Geteilte Bilder

Geteilte Bilder

„Das Bild hebt sich heraus; es ist klar und deutlich wie ein Brief“
Roland Barthes, Fragmente einer Sprache der Liebe



Das Bild ist im Begriff, sich im Text aufzulösen. Das Bild ist nicht nur Abbild eines Abbilds. Das Bild ist zusätzlich Erfahrung und ist Arbeit und ist Kommunikation und ist Manipulation und ist Opfer und ist Begehren und ist Kampf und ist Geschlecht und so weiter. Das Bild schließt nichts aus. An dem Bild multiplizieren sich vielmehr die Perspektiven. Das Material und die Form sind ebenso Grenzen wie es Öffnungen sind.

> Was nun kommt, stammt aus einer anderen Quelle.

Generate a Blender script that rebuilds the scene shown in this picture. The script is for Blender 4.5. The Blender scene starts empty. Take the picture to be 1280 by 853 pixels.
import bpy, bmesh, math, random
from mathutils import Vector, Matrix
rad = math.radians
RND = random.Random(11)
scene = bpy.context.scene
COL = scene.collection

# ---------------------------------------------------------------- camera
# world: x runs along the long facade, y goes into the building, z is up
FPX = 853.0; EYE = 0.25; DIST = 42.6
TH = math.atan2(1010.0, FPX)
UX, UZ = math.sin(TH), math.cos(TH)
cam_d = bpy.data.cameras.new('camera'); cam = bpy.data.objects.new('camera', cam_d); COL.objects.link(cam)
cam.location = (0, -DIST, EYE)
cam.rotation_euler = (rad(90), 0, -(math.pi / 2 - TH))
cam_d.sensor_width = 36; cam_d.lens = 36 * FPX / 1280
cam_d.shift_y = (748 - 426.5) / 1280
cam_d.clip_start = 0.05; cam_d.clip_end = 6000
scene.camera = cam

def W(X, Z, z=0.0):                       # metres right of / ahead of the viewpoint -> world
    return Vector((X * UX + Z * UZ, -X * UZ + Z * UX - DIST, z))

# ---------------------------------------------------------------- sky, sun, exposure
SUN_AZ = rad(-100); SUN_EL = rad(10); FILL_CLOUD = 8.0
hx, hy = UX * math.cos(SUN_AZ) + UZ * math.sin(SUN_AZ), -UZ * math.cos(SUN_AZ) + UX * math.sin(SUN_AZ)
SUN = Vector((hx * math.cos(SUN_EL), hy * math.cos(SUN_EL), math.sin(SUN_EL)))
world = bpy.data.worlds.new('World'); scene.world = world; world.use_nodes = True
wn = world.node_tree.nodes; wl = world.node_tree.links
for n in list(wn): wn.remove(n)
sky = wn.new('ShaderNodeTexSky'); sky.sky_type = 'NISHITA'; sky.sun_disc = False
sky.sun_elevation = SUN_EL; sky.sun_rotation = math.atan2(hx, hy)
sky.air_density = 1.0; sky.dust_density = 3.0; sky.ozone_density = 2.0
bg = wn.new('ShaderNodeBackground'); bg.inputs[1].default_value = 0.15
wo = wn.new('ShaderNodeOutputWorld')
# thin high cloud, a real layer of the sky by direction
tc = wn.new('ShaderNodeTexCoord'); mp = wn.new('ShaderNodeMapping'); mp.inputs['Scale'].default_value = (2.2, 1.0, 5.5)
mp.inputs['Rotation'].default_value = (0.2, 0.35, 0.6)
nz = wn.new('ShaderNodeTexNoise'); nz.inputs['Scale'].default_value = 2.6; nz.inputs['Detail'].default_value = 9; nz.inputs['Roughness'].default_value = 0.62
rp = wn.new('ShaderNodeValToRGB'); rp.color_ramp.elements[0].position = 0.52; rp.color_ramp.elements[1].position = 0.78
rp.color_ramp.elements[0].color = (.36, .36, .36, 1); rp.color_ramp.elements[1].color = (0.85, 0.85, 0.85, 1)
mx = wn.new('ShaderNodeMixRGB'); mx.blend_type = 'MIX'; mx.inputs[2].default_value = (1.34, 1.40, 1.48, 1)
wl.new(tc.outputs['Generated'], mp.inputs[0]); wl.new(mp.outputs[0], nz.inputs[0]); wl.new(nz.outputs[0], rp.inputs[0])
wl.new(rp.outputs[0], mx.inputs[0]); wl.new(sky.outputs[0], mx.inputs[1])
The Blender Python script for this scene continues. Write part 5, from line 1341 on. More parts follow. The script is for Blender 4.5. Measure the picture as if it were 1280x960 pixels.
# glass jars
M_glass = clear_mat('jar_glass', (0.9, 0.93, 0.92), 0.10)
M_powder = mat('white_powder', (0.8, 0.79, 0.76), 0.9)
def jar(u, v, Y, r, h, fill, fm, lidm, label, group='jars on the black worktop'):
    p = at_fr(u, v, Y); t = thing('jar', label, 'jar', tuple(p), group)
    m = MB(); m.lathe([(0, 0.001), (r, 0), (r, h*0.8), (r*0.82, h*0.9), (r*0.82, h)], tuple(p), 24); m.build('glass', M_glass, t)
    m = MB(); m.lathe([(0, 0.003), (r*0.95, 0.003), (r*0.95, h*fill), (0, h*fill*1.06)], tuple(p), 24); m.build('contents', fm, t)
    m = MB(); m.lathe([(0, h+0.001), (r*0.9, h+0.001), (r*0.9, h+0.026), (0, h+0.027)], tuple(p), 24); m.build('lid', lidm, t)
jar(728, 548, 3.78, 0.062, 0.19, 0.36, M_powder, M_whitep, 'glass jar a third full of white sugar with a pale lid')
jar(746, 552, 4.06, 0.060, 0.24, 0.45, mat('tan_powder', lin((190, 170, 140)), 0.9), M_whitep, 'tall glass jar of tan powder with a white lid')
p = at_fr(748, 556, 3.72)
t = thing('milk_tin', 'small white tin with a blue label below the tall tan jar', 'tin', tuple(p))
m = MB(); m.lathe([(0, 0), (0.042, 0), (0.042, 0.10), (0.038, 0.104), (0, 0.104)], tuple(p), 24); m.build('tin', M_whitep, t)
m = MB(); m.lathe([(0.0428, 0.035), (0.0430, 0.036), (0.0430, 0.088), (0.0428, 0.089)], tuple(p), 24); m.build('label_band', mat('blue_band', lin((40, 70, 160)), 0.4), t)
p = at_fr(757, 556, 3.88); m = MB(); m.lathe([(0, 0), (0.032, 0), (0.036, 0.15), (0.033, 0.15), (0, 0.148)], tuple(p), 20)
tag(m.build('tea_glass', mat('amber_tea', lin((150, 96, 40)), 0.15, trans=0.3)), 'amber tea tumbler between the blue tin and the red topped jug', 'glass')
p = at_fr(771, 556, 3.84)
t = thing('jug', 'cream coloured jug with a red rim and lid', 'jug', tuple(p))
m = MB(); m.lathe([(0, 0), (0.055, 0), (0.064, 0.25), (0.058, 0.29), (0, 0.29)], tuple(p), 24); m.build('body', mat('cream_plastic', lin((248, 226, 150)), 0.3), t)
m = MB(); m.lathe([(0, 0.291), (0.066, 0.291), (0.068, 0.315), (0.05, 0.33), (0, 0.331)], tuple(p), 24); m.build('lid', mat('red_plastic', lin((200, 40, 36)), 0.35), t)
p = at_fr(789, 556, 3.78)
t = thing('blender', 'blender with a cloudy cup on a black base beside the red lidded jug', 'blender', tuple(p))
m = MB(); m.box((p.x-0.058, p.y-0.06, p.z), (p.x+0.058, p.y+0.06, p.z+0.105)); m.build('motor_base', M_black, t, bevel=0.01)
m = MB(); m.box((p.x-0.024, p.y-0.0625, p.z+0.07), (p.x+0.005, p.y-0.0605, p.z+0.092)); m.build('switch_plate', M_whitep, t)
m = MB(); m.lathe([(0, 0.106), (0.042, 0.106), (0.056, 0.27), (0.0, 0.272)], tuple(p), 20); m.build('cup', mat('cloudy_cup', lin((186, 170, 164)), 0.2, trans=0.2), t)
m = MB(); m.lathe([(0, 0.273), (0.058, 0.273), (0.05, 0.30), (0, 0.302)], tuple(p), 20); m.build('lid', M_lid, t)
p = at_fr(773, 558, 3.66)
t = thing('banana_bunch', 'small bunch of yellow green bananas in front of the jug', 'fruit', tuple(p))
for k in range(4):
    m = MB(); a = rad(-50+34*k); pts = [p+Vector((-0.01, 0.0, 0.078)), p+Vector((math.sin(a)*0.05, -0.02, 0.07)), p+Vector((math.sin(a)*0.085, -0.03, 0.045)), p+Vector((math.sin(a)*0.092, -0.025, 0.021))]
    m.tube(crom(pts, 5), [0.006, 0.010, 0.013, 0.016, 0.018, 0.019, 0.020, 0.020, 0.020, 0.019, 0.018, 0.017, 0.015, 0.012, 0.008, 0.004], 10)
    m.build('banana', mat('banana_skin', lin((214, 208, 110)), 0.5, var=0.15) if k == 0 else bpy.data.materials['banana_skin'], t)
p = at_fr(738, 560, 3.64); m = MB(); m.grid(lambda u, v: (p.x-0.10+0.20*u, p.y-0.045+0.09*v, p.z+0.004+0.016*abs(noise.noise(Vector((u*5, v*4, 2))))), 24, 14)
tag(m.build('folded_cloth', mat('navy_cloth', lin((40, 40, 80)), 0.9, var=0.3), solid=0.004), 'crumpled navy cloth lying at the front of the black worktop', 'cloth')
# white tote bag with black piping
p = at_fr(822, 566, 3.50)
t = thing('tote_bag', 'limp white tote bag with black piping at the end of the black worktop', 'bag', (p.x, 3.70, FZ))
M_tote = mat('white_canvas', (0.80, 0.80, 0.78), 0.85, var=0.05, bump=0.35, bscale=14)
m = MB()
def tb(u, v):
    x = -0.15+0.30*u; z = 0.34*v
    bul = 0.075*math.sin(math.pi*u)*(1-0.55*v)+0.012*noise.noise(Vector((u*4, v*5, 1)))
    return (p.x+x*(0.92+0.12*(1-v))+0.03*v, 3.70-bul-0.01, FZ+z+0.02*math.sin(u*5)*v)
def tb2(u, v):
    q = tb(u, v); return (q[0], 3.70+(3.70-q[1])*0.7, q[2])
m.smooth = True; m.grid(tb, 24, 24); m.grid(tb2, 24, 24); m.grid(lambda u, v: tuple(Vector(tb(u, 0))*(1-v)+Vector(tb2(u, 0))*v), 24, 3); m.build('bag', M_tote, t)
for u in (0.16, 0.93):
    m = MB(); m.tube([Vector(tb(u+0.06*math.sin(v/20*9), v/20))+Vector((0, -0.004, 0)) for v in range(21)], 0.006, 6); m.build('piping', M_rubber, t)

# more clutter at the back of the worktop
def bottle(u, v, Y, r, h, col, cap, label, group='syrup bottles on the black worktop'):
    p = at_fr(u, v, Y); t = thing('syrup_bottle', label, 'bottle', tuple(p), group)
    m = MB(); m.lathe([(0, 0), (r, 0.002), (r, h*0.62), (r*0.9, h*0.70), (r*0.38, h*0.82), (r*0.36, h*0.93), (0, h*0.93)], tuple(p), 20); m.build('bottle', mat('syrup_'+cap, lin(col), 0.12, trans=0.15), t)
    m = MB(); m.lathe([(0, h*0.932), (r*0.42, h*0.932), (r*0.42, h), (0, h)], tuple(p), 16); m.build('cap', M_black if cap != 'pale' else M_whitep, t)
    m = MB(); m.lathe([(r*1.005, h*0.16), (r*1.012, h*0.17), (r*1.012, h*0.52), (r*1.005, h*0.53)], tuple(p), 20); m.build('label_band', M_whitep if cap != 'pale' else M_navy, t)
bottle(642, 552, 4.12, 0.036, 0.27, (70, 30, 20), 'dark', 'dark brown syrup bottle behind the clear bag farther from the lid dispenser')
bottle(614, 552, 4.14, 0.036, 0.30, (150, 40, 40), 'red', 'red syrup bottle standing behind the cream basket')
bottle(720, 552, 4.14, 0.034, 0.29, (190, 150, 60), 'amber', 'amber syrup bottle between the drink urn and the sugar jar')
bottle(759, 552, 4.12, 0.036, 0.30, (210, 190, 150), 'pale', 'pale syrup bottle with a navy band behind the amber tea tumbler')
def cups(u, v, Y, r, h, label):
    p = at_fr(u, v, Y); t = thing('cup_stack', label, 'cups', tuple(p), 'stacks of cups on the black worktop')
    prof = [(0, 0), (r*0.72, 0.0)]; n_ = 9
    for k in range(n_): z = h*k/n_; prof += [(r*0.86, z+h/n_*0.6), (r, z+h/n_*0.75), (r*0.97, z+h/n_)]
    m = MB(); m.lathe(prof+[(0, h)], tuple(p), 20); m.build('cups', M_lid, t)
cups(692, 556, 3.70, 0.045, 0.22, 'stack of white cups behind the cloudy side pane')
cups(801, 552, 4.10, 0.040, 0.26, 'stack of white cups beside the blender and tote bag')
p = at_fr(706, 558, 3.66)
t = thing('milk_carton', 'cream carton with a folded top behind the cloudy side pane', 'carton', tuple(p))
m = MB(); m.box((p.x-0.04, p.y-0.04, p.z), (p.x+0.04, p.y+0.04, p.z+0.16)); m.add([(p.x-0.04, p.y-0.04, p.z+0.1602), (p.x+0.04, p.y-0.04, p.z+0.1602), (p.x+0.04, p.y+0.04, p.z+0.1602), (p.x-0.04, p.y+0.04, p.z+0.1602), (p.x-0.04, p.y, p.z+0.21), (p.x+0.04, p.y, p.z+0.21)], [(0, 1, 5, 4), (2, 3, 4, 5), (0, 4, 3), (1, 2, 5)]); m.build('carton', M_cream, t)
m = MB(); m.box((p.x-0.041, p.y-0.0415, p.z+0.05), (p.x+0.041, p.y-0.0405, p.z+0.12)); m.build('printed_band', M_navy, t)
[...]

Das Bild hängt nicht nur an der Wand, es hängt in einem Netzwerk.
Längst hat der Text sich in eine Unübersichtlichkeit akkumuliert. Das Netz ist lähmend. Wir wissen zu viel über zu wenig. Von dem Bild führen Glasfaserkabel mit Lichtgeschwindigkeit zu Metaphern und irgendwohin zurück. Der Text frisst das Bild und das Bild verschluckt den Text. Die Sprache lebt von ihren Bildern und die Bilder leben von ihrem Text.

Treten wir in einen weißen Raum mit einem Gemälde an der Wand. Ein Fremdkörper blickt auf uns. Natürlich können wir versuchen, das Gemälde gar nicht erst zuzulassen. Können vorbeiziehen, nur flüchtig hinschauen. Wir können es ignorieren, aber die Ignoranz ist schon intentional. Wir müssen uns dazu verhalten. Das Gemälde hat seine Position in der Raumzeit. Es nimmt uns in Anspruch. Wir sind immer schon in seinen Bann getreten und immer schon von ihm ausgeschlossen. Es lässt uns nicht los.

Und es lädt uns ein. Es lädt uns ein zu vergessen, was wir wissen. Lädt uns ein, Körper zu sein. Lädt uns ein, sich selbst fremd zu werden. Die verräumlichte Zeit, eingelegt in ablaufendes Konservierungsmittel, schweigt uns an. Das Schweigen ist Teil seiner Stimmigkeit.
Sich auf das Gemälde einlassen, heißt, in sich hinein zentralisiert vor dem wesenden Objekt, die Grenze zwischen dem Ding und mir vergessend dem reinen Willen zu begegnen: Das absolute Behagen.

Eigentlich müsste auch ich von dem Bild schweigen. Die Spannung stimmlos ertragen. In dem Moment, in dem man das jemeinige Gefühl (es hat den Namen ______________ ) benennt und es teilt, ist es ersetzbar, ist es schon verloren.

Am wirksamsten wäre das Werk eigentlich in seiner Einsamkeit. Eine Einsamkeit, die nicht existiert und nie existiert hat. Der Text zerrt an dem Bild. Das Bild wird geteilt. Das Bild wird zerlegt und geteilt von unzähligen Kontexten. Es ist immer schon unterwegs in unendliche Welten, atomisiert und vergessen.